Reporter: Asep Munazat Zatnika | Editor: Dikky Setiawan
JAKARTA. Supaya peredaran uang tunai lebih terkontrol, pemerintah akan memperketat lalu lintas peredaran valuta asing (valas). Pusat Pelaporan dan Analisis Transaksi (PPATK) menilai hal itu dilakukan supaya meminimalisir transaksi valuta asing dalam jumlah besar.
Menurut Wakil Kepala PPATK Agus Santoso, saat ini sudah da aturan yang memantau lalu lintas valas antar negara, yaitu aturan Cross order Cash Carrying (CBCC) atau Laporan Pembawaan Uang Tunai (LPUT). Aturan itu tertuang dalam Undang-undang nomor 15 tahun 2002 tentang Tindak Pidana Pencucian Uang (TPPU).
Namun, aturan itu dianggap belum cukup kuat, dan sangat terbatas hanya dalam ruang lingkup perbatasan kedua negara. Dimana seseorang yang keluar/masuk Indonesia harus melaporkan uang tunai diatas Rp 100 juta wajib dilaporkan.
Nah, supaya lebih terkontrol diperlukan aturan turunan yang lebih teknis dan lebih luas. Tidak hanya pembawan uang tunai saja, tetapi setiap transaksi valas di dalam negeri yang nilinya setara Rp 100 juta.
Jika ada yang menukarkan valas di Indonesia dengan jumlah tersebut, PPATK memintanya melengkapi sejumlah dokumen. Misalnya Kartu Keluarga, Kartu Tanda Penduduk (KTP) bahkan surat keterangan dari atasan, kalau itu terkait keperluan bisnis.
Untuk itu, PPATK meminta pemerintah segera mengeluarkan aturan mengenai itu, baik dalam bentuk Peraturan Pemerintah (PP), Peraturan Presiden (Perpres), maupun surat edaran dari Otoritas Jasa Keuangan (OJK). Sebab, yang mengatur mekanisme penukaran dan transaksi valas sepenuhnya kewenangan OJK.
Agus bilang, valas sering digunakan sebagai alat transaksi tindak pidana korupsi. Ia mencontohkn berbagai kasus suap biasanya menggunakan valas.
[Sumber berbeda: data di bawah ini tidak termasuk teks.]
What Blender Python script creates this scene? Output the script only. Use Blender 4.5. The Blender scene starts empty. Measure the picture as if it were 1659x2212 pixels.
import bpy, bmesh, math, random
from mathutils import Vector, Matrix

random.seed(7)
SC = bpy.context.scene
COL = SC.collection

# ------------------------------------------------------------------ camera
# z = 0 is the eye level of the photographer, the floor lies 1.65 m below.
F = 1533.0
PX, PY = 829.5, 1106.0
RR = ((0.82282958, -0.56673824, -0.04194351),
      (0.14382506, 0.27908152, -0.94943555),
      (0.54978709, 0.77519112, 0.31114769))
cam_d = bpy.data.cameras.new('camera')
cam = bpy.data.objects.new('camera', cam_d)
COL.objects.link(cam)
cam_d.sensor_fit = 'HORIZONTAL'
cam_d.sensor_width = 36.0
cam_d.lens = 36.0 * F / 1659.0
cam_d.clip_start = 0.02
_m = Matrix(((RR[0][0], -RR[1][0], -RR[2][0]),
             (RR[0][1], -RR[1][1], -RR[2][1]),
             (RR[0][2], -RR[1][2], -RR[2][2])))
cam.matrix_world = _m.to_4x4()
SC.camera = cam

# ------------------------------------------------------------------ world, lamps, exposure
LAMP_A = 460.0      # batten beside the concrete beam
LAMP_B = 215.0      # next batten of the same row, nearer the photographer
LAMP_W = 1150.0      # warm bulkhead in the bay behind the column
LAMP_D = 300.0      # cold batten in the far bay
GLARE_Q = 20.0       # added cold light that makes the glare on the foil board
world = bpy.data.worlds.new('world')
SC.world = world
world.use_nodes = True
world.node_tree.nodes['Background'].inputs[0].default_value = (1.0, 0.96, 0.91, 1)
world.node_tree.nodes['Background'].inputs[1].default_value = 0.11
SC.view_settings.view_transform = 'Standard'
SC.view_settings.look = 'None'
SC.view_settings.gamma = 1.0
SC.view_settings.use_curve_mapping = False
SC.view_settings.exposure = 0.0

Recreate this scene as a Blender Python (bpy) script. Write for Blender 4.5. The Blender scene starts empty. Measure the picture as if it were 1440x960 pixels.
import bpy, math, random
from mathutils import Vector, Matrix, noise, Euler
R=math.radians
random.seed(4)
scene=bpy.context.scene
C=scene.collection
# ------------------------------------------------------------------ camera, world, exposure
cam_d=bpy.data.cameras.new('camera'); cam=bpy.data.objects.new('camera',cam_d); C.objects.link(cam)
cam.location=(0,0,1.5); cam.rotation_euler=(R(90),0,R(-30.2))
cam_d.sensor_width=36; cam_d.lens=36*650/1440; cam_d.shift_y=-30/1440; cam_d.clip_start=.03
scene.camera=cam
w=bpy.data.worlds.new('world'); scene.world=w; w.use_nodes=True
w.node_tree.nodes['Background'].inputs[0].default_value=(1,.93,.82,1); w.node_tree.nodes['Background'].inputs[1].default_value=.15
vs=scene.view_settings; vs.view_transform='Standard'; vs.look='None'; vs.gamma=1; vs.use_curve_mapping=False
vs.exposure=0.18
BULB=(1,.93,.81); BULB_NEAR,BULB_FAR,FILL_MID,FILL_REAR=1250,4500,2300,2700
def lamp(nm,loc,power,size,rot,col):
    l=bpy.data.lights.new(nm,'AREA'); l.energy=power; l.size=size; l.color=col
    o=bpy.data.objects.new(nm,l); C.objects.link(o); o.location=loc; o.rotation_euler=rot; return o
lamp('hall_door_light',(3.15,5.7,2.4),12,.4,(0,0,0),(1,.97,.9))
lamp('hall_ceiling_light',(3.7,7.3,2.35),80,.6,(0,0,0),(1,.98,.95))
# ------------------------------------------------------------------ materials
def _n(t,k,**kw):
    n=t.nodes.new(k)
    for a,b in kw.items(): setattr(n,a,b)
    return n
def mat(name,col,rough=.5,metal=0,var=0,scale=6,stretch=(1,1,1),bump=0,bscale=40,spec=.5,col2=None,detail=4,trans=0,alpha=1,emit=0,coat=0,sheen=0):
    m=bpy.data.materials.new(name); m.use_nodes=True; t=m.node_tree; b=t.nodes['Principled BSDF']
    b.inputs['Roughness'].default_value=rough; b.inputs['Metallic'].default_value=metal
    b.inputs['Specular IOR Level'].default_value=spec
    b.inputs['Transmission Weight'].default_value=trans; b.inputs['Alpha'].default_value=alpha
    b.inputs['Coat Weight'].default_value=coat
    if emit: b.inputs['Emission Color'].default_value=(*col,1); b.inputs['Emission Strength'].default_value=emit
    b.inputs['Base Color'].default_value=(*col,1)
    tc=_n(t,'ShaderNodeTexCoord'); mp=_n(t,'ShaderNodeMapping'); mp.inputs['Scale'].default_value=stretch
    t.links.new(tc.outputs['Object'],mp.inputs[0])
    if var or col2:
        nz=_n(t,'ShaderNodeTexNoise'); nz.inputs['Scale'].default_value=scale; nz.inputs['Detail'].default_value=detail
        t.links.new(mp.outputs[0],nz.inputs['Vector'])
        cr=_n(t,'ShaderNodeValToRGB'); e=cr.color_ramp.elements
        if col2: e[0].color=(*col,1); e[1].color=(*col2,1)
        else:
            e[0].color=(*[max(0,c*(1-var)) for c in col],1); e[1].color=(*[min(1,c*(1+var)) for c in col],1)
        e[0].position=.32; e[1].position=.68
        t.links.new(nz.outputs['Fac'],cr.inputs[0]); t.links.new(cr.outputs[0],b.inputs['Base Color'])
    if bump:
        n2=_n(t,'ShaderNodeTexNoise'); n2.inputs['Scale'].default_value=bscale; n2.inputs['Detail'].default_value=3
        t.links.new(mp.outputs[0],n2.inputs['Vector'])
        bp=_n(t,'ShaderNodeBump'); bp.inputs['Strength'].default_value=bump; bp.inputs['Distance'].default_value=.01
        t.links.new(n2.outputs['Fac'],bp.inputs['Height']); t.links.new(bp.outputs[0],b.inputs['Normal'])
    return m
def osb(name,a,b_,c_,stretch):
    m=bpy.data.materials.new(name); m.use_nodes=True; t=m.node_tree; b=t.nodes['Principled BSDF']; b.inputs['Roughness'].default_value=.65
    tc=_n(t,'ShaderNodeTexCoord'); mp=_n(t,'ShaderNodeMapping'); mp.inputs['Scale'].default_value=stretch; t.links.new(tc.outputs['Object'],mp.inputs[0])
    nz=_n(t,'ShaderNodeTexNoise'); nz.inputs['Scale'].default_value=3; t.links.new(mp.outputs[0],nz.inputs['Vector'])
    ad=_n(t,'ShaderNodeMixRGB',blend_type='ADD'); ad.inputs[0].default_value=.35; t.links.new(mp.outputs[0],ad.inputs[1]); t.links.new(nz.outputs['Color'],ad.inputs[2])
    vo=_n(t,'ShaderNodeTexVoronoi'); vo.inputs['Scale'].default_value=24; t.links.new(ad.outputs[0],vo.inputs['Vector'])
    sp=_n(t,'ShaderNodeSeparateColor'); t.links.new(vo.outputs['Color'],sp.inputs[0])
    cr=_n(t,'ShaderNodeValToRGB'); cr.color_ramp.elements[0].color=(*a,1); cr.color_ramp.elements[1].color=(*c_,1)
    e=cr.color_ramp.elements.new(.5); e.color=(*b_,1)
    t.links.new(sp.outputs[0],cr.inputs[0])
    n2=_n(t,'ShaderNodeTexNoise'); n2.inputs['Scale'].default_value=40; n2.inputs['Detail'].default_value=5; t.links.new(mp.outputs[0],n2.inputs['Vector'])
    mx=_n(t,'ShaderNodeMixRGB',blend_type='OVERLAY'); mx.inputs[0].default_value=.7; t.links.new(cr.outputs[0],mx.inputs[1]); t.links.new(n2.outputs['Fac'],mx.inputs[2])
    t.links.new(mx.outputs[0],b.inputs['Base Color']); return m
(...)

Alasnnya, dengan memakai valas maka jumlah fisik uang yang yang ditransaksikan akan lebih sedikit, dibandingkan jika memakai rupiah.
Untuk itu, PPATK meminta pemerintah segera mengeluarkan aturan mengenai itu, baik dalam bentuk Peraturan Pemerintah (PP), Peraturan Presiden (Perpres), maupun surat edaran dari Otoritas Jasa Keuangan (OJK). Sebab, yang mengatur mekanisme penukaran dan transaksi valas sepenuhnya kewenangan OJK.
Selain itu, PPATK juga meminta peran Bea Cukai bisa diperluas. Tidak hanya sebatas menerima laporan di pelabuhan dan bandara. Namun diberikan kewenangan untuk menggeledah dan memeriksa setiap orang yang diduga membawa uang tunai melebihi batas yang diperbolehkan.
Terkait hal ini Direktur penerimaan dan peraturan kepabeanan Susiwijono Moegiarso mengaku, pihaknya selalu memeriks ketat pembawaan uang tunai dalam jumlah besar. Namun Ia belum mengetahui terkkait permintaan dari PPATK. "Nanti saya cek dulu ya," ujar Susiwijono.
Sementara, Direktur Eksekutif Departemen Komuniksi Bank Indonesia Trta Sagara menilai aturan tersebut tidak akn terlalu berdampak secara makro.
Menurutnya, aturan pembatasan transaksi valas hanya akan berdampak dari sisi prudence atau kehati-hatian transaksi, dan mengetahui asal usul transaksi.
"Aturan ini sudah dibuat, kita berharap bisa terkontrol lalu lintas uang tersebut," ujar Tirta.